OBJECTIVE: Exactly the lines from the line holding "Recreate this scene" to the line holding "col = scene.collection", both lines included, are to be echoed; pictures are not.

3D scene scripts:
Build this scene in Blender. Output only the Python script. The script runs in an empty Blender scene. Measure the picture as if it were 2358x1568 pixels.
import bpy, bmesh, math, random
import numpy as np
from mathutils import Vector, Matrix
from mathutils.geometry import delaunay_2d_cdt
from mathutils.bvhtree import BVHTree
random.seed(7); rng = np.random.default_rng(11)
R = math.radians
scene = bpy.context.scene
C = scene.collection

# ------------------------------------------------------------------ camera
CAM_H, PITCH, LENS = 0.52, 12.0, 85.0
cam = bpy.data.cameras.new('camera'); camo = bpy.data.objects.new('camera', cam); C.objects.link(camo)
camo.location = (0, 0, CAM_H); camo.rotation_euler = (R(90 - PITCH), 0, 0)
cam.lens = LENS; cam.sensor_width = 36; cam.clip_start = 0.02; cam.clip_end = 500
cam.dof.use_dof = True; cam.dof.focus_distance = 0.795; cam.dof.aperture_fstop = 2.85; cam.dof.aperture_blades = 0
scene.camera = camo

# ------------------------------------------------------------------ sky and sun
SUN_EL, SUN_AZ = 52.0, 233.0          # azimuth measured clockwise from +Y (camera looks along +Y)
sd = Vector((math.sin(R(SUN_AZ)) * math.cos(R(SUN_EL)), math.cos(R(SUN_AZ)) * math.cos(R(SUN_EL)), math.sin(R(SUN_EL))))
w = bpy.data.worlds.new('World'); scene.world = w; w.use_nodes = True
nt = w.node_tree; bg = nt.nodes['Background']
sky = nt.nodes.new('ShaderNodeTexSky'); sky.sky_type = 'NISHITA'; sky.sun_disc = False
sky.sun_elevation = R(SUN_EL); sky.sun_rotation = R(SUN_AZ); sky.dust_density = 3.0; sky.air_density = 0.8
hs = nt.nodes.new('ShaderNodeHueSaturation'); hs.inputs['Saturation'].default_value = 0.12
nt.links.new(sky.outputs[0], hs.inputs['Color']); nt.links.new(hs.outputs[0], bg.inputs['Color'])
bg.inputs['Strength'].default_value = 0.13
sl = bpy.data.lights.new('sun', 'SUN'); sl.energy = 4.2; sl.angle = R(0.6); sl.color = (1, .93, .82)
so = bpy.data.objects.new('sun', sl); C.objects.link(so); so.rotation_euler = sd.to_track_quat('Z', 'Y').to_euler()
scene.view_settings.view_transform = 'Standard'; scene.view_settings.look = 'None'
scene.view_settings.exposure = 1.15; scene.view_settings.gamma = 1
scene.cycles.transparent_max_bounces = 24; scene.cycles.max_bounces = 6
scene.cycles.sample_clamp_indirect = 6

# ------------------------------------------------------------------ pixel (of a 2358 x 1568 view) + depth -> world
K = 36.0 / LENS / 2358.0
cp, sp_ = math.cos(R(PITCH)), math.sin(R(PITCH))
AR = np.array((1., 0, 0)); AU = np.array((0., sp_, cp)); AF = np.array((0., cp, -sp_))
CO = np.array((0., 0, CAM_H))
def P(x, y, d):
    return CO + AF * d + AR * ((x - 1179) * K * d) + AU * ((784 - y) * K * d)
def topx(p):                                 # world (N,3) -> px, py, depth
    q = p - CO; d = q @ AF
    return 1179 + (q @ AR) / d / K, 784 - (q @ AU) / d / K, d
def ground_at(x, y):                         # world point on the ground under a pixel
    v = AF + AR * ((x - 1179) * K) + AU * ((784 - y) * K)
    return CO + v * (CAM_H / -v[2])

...

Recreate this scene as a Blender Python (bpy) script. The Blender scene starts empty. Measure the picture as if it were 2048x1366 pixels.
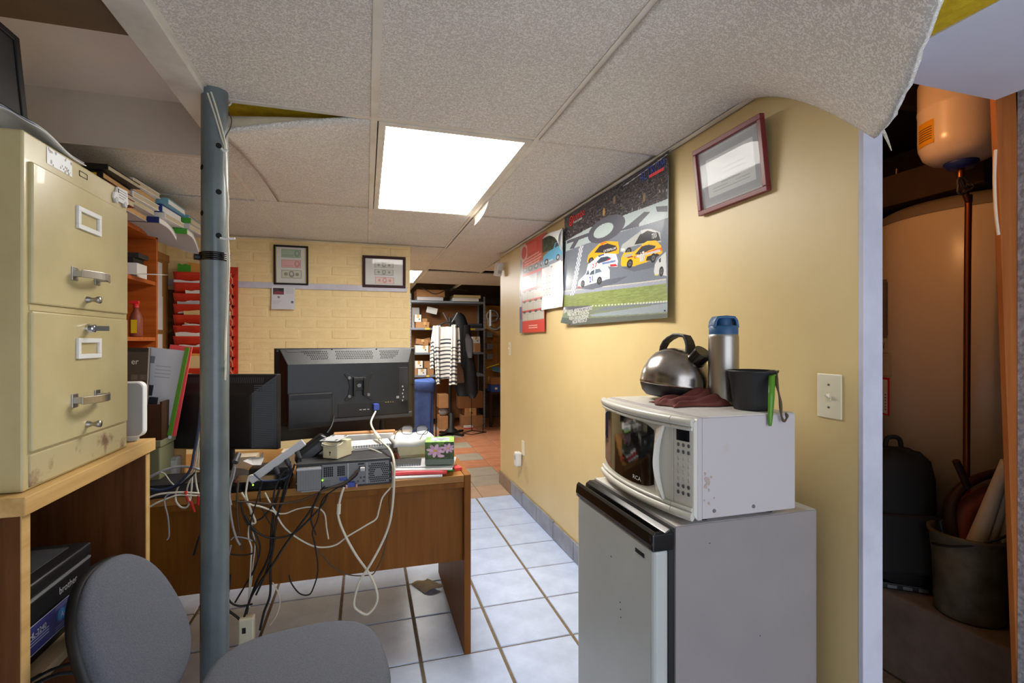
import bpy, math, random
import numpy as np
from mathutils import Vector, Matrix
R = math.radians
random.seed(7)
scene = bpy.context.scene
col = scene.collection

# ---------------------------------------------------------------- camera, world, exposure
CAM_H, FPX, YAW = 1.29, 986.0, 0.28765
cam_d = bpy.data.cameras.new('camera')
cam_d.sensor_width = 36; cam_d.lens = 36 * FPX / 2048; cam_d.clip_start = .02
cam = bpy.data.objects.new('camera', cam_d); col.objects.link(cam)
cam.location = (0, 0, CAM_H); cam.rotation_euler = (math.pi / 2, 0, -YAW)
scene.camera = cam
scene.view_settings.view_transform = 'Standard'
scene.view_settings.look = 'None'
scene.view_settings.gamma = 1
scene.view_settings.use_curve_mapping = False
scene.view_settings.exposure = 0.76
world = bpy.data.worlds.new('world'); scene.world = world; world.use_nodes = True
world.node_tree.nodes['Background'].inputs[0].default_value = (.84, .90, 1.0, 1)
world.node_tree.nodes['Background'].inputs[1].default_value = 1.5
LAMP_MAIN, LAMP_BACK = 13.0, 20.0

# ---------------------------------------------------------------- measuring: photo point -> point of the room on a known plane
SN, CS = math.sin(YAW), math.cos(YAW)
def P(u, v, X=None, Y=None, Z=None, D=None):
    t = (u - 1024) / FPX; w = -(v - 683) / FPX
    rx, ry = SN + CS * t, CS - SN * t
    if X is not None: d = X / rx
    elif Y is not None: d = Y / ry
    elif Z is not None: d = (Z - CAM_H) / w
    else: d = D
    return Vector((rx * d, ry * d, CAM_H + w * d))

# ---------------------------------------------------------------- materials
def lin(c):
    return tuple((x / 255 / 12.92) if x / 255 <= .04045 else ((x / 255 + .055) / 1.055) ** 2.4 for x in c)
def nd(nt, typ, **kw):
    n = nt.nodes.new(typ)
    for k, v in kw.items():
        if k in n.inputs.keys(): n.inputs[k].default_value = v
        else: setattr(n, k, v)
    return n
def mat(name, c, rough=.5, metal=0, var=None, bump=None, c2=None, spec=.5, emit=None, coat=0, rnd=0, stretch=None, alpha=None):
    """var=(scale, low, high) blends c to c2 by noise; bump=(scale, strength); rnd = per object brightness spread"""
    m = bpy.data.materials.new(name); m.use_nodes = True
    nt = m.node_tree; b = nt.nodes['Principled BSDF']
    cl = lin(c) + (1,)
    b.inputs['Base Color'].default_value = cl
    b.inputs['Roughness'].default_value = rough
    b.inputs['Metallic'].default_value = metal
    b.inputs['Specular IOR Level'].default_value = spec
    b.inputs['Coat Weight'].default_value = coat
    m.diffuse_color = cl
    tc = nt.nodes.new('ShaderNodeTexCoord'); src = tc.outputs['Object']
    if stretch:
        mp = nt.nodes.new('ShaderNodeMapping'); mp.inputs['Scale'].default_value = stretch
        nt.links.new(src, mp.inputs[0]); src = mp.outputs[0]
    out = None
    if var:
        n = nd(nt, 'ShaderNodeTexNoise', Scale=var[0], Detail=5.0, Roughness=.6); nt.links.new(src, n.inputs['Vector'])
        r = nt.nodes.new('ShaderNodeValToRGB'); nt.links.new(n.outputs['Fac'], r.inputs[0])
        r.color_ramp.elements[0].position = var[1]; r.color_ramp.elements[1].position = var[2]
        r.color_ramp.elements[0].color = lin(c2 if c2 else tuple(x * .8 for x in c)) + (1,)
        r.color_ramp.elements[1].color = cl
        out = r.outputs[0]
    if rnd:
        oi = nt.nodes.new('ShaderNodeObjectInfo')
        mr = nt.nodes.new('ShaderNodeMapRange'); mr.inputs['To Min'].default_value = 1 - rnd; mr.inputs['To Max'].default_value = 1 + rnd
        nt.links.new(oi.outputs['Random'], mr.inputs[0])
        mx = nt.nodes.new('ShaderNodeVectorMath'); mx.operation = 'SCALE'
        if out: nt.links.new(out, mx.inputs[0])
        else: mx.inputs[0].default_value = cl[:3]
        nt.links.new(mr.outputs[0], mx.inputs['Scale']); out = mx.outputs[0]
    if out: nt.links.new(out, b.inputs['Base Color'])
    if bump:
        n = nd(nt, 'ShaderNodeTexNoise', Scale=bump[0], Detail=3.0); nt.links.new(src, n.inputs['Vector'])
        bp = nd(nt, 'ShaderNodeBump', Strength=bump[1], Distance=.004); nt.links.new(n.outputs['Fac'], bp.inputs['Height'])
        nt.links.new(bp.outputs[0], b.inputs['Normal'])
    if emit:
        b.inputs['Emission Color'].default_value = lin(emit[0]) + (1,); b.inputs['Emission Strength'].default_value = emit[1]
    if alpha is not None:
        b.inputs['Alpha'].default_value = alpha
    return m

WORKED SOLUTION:
Recreate this scene as a Blender Python (bpy) script. The Blender scene starts empty. Measure the picture as if it were 2048x1366 pixels.
import bpy, math, random
import numpy as np
from mathutils import Vector, Matrix
R = math.radians
random.seed(7)
scene = bpy.context.scene
col = scene.collection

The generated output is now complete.